The assemblage confronts the viewer with a sense of tangible horror, its silence and stillness conveying the brutal pathos of backstreet abortions performed under desperate circumstances. “Ed once told me that if he ever made a piece of art, that was it,” said Monte Factor, the Los Angeles art collector who acquired the piece shortly after it was made.
Kienholz has a long history with LACMA. In 1966, his mid-career survey sparked such strong reactions among local politicians that they threatened to shut down the museum. In addition to The Illegal Operation, the museum's collection includes important works such as Back Seat Dodge ‘38 and History as a Planter.
“This was one of the most important postwar sculptures [in an L.A. private collection], and it really belonged at the museum,” said Stephanie Barron, Senior Curator and Department Head, Modern Art, when LACMA acquired the piece in 2008. “It still has the same ability to make us uncomfortable as it did when it was created. It’s hard to think of works of art that continue to deliver that wallop.”
Almost three decades after Kienholz created The Illegal Operation, abortion had long been legalized in the United States, but in the late 1980s a new wave of anti-abortion laws had begun to undermine Roe v. Wade, leading to a resurgence of protests and demonstrations.
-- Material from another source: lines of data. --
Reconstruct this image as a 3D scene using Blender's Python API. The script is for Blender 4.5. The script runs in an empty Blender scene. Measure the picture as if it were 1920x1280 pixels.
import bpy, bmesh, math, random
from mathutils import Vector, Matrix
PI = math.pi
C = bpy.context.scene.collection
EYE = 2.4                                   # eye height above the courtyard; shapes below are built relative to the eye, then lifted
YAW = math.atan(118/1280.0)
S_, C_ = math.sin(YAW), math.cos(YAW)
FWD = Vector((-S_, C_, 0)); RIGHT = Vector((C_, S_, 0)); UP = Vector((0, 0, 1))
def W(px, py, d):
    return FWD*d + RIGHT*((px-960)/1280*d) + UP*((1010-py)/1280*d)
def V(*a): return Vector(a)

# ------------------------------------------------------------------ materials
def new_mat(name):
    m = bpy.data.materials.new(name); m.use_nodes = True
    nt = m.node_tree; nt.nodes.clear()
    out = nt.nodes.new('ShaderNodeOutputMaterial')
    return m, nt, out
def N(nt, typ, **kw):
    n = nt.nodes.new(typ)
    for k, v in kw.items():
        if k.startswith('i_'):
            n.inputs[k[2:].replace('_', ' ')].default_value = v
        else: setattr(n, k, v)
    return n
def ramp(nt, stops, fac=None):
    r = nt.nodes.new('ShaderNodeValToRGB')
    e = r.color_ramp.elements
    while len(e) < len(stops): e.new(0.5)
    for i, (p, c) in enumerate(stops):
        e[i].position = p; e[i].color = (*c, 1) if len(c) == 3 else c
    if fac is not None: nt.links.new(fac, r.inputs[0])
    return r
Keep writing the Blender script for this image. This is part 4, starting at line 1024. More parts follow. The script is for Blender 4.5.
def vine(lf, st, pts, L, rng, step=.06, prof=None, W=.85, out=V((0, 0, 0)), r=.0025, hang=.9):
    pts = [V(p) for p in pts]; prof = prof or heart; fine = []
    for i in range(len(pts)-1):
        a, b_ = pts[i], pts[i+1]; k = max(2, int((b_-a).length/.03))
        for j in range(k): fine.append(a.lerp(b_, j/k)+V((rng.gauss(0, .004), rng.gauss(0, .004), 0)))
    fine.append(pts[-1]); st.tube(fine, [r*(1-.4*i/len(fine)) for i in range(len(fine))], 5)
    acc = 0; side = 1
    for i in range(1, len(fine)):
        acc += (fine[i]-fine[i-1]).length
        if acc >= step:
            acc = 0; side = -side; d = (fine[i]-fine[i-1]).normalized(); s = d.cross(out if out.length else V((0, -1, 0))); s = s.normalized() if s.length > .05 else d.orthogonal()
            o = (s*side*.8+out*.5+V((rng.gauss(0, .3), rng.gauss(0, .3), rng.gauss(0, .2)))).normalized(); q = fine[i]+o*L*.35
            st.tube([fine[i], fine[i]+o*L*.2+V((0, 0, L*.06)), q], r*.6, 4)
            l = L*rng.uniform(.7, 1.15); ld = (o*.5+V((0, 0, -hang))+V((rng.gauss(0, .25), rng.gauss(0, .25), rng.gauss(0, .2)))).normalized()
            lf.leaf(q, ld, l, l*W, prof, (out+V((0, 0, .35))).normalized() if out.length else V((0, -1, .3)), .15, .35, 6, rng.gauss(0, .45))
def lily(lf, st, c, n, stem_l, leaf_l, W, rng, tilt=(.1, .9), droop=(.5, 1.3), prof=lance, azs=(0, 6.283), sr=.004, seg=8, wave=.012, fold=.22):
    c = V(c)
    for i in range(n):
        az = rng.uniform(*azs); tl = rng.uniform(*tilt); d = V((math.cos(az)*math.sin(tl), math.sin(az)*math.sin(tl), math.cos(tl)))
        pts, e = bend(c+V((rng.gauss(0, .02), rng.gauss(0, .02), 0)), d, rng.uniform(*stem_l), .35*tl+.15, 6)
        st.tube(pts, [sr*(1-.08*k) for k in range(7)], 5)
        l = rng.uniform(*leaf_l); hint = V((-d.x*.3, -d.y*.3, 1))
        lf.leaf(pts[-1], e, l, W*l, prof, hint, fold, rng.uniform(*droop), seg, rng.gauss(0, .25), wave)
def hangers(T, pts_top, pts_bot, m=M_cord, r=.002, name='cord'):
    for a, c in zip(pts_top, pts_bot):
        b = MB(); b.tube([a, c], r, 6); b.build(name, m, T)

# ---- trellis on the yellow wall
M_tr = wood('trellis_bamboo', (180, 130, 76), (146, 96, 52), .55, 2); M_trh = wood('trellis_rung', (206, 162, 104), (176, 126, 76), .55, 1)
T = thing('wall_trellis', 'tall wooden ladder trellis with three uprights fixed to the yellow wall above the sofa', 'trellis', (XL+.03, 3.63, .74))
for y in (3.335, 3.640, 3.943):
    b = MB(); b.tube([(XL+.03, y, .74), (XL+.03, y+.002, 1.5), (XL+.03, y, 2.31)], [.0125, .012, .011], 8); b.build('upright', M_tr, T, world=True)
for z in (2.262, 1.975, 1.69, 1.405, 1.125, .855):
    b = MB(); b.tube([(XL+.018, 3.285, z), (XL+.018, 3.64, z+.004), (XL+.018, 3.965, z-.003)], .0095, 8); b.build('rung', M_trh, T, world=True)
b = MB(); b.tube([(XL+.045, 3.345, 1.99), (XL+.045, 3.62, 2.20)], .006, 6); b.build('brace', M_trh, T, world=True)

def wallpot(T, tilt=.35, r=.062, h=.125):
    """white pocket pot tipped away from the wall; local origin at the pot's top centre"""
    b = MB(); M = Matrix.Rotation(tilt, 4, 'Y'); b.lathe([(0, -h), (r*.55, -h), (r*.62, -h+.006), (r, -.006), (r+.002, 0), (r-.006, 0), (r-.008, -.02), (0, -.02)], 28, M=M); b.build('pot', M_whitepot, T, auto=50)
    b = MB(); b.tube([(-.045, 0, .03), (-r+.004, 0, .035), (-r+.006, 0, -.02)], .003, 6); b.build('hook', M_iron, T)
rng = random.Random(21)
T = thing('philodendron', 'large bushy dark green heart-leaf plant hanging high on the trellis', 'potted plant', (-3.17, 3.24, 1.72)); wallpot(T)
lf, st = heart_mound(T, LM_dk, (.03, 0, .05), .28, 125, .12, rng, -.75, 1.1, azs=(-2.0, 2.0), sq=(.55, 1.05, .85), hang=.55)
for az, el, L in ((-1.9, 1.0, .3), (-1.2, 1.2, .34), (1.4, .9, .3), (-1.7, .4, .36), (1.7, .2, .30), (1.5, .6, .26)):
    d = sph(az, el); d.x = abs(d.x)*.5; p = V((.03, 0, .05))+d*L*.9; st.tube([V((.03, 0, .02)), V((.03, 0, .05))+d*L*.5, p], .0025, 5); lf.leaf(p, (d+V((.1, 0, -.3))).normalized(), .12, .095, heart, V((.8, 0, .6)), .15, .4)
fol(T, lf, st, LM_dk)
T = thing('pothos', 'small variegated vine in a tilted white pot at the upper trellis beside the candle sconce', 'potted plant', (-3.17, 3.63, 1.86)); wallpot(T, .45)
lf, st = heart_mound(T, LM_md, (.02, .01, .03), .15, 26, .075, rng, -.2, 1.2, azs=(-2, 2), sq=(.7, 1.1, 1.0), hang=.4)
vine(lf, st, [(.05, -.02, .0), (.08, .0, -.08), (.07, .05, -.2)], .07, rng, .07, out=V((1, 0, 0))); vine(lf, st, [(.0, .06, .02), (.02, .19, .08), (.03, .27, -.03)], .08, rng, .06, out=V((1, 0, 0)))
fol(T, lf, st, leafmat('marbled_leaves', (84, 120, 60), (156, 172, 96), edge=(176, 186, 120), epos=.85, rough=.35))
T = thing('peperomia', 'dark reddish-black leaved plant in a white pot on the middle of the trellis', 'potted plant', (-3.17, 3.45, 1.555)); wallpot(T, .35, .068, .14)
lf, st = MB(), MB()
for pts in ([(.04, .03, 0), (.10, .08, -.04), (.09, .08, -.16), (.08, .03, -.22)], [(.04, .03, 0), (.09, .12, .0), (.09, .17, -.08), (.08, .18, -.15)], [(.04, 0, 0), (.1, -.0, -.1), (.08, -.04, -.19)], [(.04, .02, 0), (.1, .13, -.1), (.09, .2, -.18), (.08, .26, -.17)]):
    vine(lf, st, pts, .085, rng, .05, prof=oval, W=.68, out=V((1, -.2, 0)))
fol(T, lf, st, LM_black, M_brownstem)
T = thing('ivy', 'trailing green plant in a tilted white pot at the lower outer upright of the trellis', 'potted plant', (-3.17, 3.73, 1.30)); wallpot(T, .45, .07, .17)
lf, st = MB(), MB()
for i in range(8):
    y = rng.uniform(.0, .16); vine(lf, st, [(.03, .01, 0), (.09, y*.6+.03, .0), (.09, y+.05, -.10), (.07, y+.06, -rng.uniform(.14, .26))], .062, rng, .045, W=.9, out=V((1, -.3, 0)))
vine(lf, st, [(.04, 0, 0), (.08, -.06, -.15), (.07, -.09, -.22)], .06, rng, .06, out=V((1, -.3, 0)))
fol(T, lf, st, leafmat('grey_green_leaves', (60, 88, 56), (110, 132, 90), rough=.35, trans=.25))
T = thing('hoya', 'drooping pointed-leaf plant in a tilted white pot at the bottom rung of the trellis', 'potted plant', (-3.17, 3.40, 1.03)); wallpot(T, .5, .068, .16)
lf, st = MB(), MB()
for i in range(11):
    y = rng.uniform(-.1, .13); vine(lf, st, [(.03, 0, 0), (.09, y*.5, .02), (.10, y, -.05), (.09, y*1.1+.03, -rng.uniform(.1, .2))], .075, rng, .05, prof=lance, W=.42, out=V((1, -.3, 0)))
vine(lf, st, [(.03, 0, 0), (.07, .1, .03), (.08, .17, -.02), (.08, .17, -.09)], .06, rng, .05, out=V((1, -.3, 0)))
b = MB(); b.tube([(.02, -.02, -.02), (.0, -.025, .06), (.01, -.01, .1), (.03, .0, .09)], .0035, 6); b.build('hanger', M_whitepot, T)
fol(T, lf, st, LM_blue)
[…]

It was in this context that Barbara Kruger created Untitled (Your body is a battleground), which was produced for the March for Women’s Lives in Washington, DC, in support of legal abortions, birth control, and women’s rights.
“At that point in 1989, I think I had been to two previous huge marches in DC to protect women’s reproductive rights,” Kruger has said about feeling the need to make the piece. “We thought we had done this in 1973, and here it was in 1989 and it was still happening.”
The image, part artwork and part political declaration, shows a woman’s face split in two, its positive and negative halves marking a sharp divide. The words “Your body is a battleground,” pasted on top in the artist’s signature graphic style, both obscure the subject and implicate the viewer, reminding us that almost any “body” has the potential to become a casualty of political decisions at a moment’s notice.
The piece has had many iterations, transformed into posters and billboards around the world. The most recent version is included in the exhibition Barbara Kruger: Thinking of You. I Mean Me. I Mean You., where viewers can find a 2019 video which reworks the original and turns it into a jigsaw puzzle. Though the origin of Untitled (Your body is a battleground) is tied to a specific moment over 30 years ago, it continues to stare us right in the face today.
“It would be kind of good,” Kruger recently said about the lasting relevance of her art, “if my work became archaic.”
Barbara Kruger’s Untitled (Your body is a battleground) is on view as part of the exhibition Barbara Kruger: Thinking of You. I Mean Me. I Mean You. in BCAM, Level 2, through July 17.
Edward Kienholz’s The Illegal Operation is on view in the Modern Art Galleries in BCAM, Level 3, ongoing.